REQUIRED WORK –
All entries are to be quoted exactly; the images stay out of the copy.

DATASET EXCERPTS –

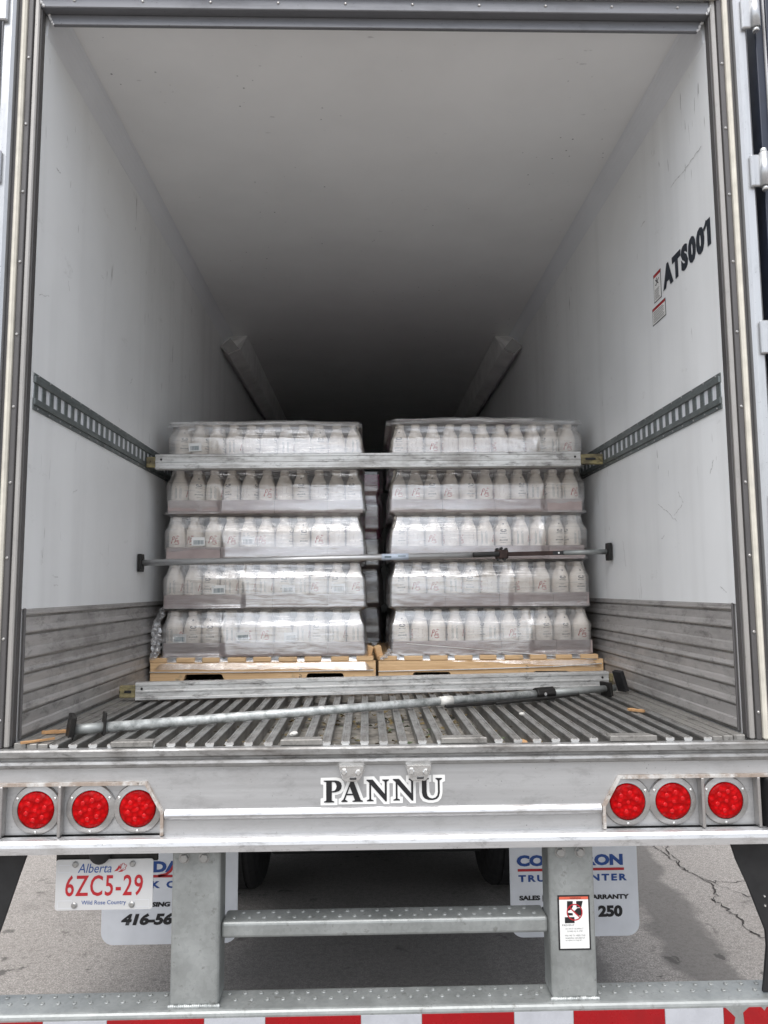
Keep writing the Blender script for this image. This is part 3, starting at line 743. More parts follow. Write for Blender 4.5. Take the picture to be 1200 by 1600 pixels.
# mud flaps with dealer lettering
def flap(x0, x1, italic):
    bm_pts = rounded(x0, x1, .247, 1.05, .055, 6, (1, 0, 0, 1))
    f = poly_xz('mud_flap', bm_pts, .995, 1.003, 'flap_white', T)
    pl = facing(.9935); o = x0
    text('flap_name', 'CONDARON', (o + .032, o + .522, .556, .606), pl, 'ink_blue', f, .055)
    link('flap_line', strokes_mesh('flap_line', [[(o + .036, .540), (o + .526, .540)], [(o+.25, .541), (o+.285, .548), (o+.305, .562), (o+.318, .585)]], .0115, facing(.9930)), 'ink_red', f)
    text('flap_trade', 'TRUCK CENTER', (o + .038, o + .538, .488, .519), pl, 'ink_blue', f, .045, 0, 1.35)
    text('flap_services', 'SALES | LEASING | WARRANTY', (o + .040, o + .545, .402, .429), pl, 'ink_black', f, .055, .15 if italic else 0)
    text('flap_number', '416-56', (o + .088, o + .320, .330, .381), pl, 'ink_black', f, .055, .22 if italic else 0)
    text('flap_number', '250', (o + .400, o + .512, .330, .381), pl, 'ink_black', f, .055, .22 if italic else 0)
    P('flap_hanger', (x0, x1, 1.0045, 1.03, .95, 1.148), 'black_steel', .002, 1, f)
flap(-1.253, -.645, True); flap(.594, 1.182, False)
# black rubber wedges hanging below the rear corners
for sx in (-1, 1):
    pts = [(1.158, .9695), (1.175, .915), (1.208, .838), (1.263, .690), (1.264, .640), (1.240, .4975), (1.37, .4975), (1.37, .9695)]
    if sx < 0: pts = [(1.170, .9695), (1.205, .865), (1.240, .755), (1.272, .66), (1.29, .60), (1.37, .60), (1.37, .9695)]
    c_ = poly_xz('corner_flap', [(sx * x, z) for x, z in pts], .008, .020, 'rubber_black', T, .002)
    for z in (.80, .77):
        bm = bmesh.new(); lathe_bm(bm, [(.004, 0), (.003, .003)], 8, Matrix.Translation((sx * 1.262, .008, z)) @ Matrix.Rotation(math.pi/2, 4, 'X')); link('rivet', bm_mesh(bm, 'rivet'), 'chrome_dirty', c_)
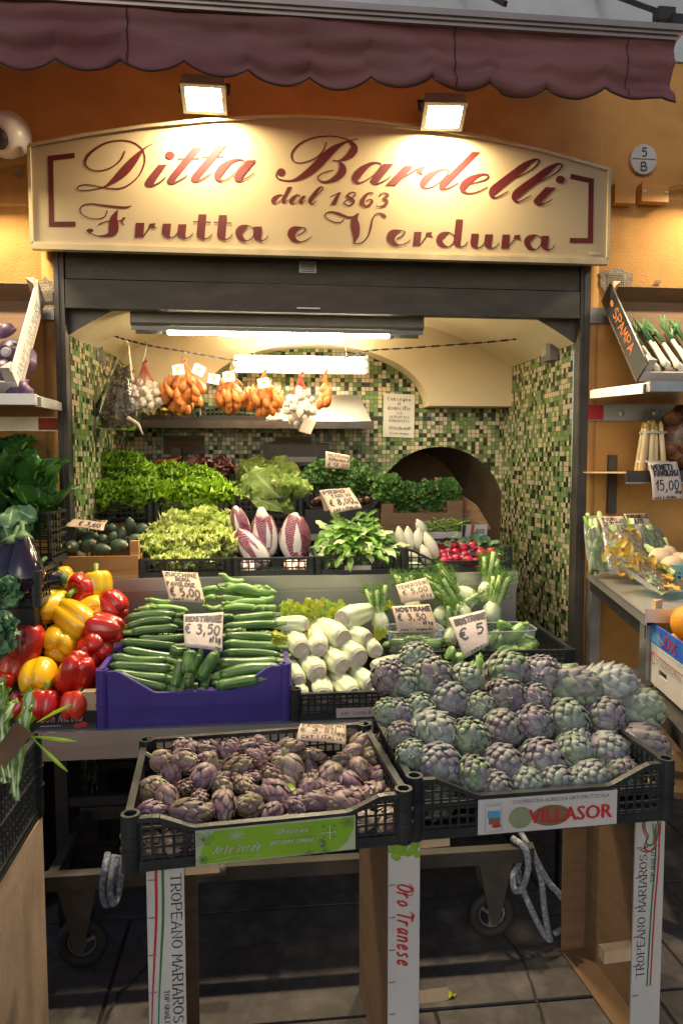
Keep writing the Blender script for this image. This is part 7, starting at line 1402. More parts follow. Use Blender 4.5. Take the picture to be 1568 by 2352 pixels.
# asparagus
pa0, pa1 = at(f9(1245, 0)[0], f9(0, 680)[1], 2.93), at(f9(1290, 0)[0], f9(0, 300)[1], 2.95)
t = empty('asparagus_bunch', 'tied bunch of white asparagus standing on the right shelf', 'asparagus', pa0); g = random.Random(2)
H_ = pa1.z-pa0.z; zb0 = zs2+.008-pa0.z
for k in range(13):
    a = k*2.4; r_ = .012*math.sqrt(k); x, y = r_*1.25*math.cos(a), r_*.8*math.sin(a); b = MB(); hh = H_*g.uniform(1.08, 1.22)
    b.tube([(x*1.5, y*1.5, zb0), (x*1.1, y*1.1, hh*.6), (x*.95, y*.95, hh*.86), (x*.95, y*.95, hh*.94), (x*.95, y*.95, hh)], [.0125, .0115, .010, .0085, .002], 9); s_ = b.build('spear', M['aspw'], t, smooth=True)
    b = MB(); b.tube([(x*.95, y*.95, hh*.87), (x*.95, y*.95, hh*.94), (x*.95, y*.95, hh+.003)], [.0108, .0095, .002], 8); b.build('tip', M['asptip'], s_, smooth=True)
for zz in (.80, .08):
    b = MB(); rr_ = .058 if zz > .5 else .068; b.tube([(rr_*math.cos(q*.393), rr_*.72*math.sin(q*.393), H_*zz*1.1) for q in range(16)], .0055, 6, closed=True); b.build('tie', M['cardwhite'], t, smooth=True)
# bag of brown onions at the frame edge
po = at(1556, 1015, 2.93); t = empty('onion_bag', 'glossy clear bag of brown onions at the right end of the shelf', 'bag', po)
for k in range(12):
    b = MB(); b.blob((0, 0, 0), (.038, .038, .034), 12, 8, amp=.06, sd=k); o = b.build('brown_onion', M['chest'], t, smooth=True); o.location = ((-.03, .045, .12)[k % 3], U(-.02, .03), zs2+.045-po.z+.066*(k//3))
b = MB(); b.blob((.045, 0, zs2-po.z+.15), (.14, .085, .155), 22, 16, amp=.15, fr=4, sd=2); b.build('bag_film', M['bag'], t, smooth=True)
# counter on the right (turned)
ZCn = at(1345, 1311, YF-.02).z
a = at(1346, 1311, YF-.03); c = atz(1480, 1413, ZCn); d = (c-a).normalized(); nv = V((-d.y, d.x, 0)); nv = nv if nv.x > 0 else -nv; L = (c-a).length
t = empty('side_counter', 'turned stainless steel counter along the right wall with flower trays', 'counter', a)
b = MB(); b.prism([V(), d*L, d*L+nv*1.1, nv*1.1], (0, 0, -.006)); b.bar(V((0, 0, -.017))+nv*.003, d*L+V((0, 0, -.017))+nv*.003, .006, .034); b.bar(d*L+V((0, 0, -.001)), d*L+nv*.6+V((0, 0, -.001)), .006, .045); b.build('top', M['steel'], t)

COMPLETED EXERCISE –
Keep writing the Blender script for this image. This is part 3, starting at line 743. More parts follow. Write for Blender 4.5. Take the picture to be 1200 by 1600 pixels.
# mud flaps with dealer lettering
def flap(x0, x1, italic):
    bm_pts = rounded(x0, x1, .247, 1.05, .055, 6, (1, 0, 0, 1))
    f = poly_xz('mud_flap', bm_pts, .995, 1.003, 'flap_white', T)
    pl = facing(.9935); o = x0
    text('flap_name', 'CONDARON', (o + .032, o + .522, .556, .606), pl, 'ink_blue', f, .055)
    link('flap_line', strokes_mesh('flap_line', [[(o + .036, .540), (o + .526, .540)], [(o+.25, .541), (o+.285, .548), (o+.305, .562), (o+.318, .585)]], .0115, facing(.9930)), 'ink_red', f)
    text('flap_trade', 'TRUCK CENTER', (o + .038, o + .538, .488, .519), pl, 'ink_blue', f, .045, 0, 1.35)
    text('flap_services', 'SALES | LEASING | WARRANTY', (o + .040, o + .545, .402, .429), pl, 'ink_black', f, .055, .15 if italic else 0)
    text('flap_number', '416-56', (o + .088, o + .320, .330, .381), pl, 'ink_black', f, .055, .22 if italic else 0)
    text('flap_number', '250', (o + .400, o + .512, .330, .381), pl, 'ink_black', f, .055, .22 if italic else 0)
    P('flap_hanger', (x0, x1, 1.0045, 1.03, .95, 1.148), 'black_steel', .002, 1, f)
flap(-1.253, -.645, True); flap(.594, 1.182, False)
# black rubber wedges hanging below the rear corners
for sx in (-1, 1):
    pts = [(1.158, .9695), (1.175, .915), (1.208, .838), (1.263, .690), (1.264, .640), (1.240, .4975), (1.37, .4975), (1.37, .9695)]
    if sx < 0: pts = [(1.170, .9695), (1.205, .865), (1.240, .755), (1.272, .66), (1.29, .60), (1.37, .60), (1.37, .9695)]
    c_ = poly_xz('corner_flap', [(sx * x, z) for x, z in pts], .008, .020, 'rubber_black', T, .002)
    for z in (.80, .77):
        bm = bmesh.new(); lathe_bm(bm, [(.004, 0), (.003, .003)], 8, Matrix.Translation((sx * 1.262, .008, z)) @ Matrix.Rotation(math.pi/2, 4, 'X')); link('rivet', bm_mesh(bm, 'rivet'), 'chrome_dirty', c_)
Keep writing the Blender script for this image. This is part 7, starting at line 1402. More parts follow. Use Blender 4.5. Take the picture to be 1568 by 2352 pixels.
# asparagus
pa0, pa1 = at(f9(1245, 0)[0], f9(0, 680)[1], 2.93), at(f9(1290, 0)[0], f9(0, 300)[1], 2.95)
t = empty('asparagus_bunch', 'tied bunch of white asparagus standing on the right shelf', 'asparagus', pa0); g = random.Random(2)
H_ = pa1.z-pa0.z; zb0 = zs2+.008-pa0.z
for k in range(13):
    a = k*2.4; r_ = .012*math.sqrt(k); x, y = r_*1.25*math.cos(a), r_*.8*math.sin(a); b = MB(); hh = H_*g.uniform(1.08, 1.22)
    b.tube([(x*1.5, y*1.5, zb0), (x*1.1, y*1.1, hh*.6), (x*.95, y*.95, hh*.86), (x*.95, y*.95, hh*.94), (x*.95, y*.95, hh)], [.0125, .0115, .010, .0085, .002], 9); s_ = b.build('spear', M['aspw'], t, smooth=True)
    b = MB(); b.tube([(x*.95, y*.95, hh*.87), (x*.95, y*.95, hh*.94), (x*.95, y*.95, hh+.003)], [.0108, .0095, .002], 8); b.build('tip', M['asptip'], s_, smooth=True)
for zz in (.80, .08):
    b = MB(); rr_ = .058 if zz > .5 else .068; b.tube([(rr_*math.cos(q*.393), rr_*.72*math.sin(q*.393), H_*zz*1.1) for q in range(16)], .0055, 6, closed=True); b.build('tie', M['cardwhite'], t, smooth=True)
# bag of brown onions at the frame edge
po = at(1556, 1015, 2.93); t = empty('onion_bag', 'glossy clear bag of brown onions at the right end of the shelf', 'bag', po)
for k in range(12):
    b = MB(); b.blob((0, 0, 0), (.038, .038, .034), 12, 8, amp=.06, sd=k); o = b.build('brown_onion', M['chest'], t, smooth=True); o.location = ((-.03, .045, .12)[k % 3], U(-.02, .03), zs2+.045-po.z+.066*(k//3))
b = MB(); b.blob((.045, 0, zs2-po.z+.15), (.14, .085, .155), 22, 16, amp=.15, fr=4, sd=2); b.build('bag_film', M['bag'], t, smooth=True)
# counter on the right (turned)
ZCn = at(1345, 1311, YF-.02).z
a = at(1346, 1311, YF-.03); c = atz(1480, 1413, ZCn); d = (c-a).normalized(); nv = V((-d.y, d.x, 0)); nv = nv if nv.x > 0 else -nv; L = (c-a).length
t = empty('side_counter', 'turned stainless steel counter along the right wall with flower trays', 'counter', a)
b = MB(); b.prism([V(), d*L, d*L+nv*1.1, nv*1.1], (0, 0, -.006)); b.bar(V((0, 0, -.017))+nv*.003, d*L+V((0, 0, -.017))+nv*.003, .006, .034); b.bar(d*L+V((0, 0, -.001)), d*L+nv*.6+V((0, 0, -.001)), .006, .045); b.build('top', M['steel'], t)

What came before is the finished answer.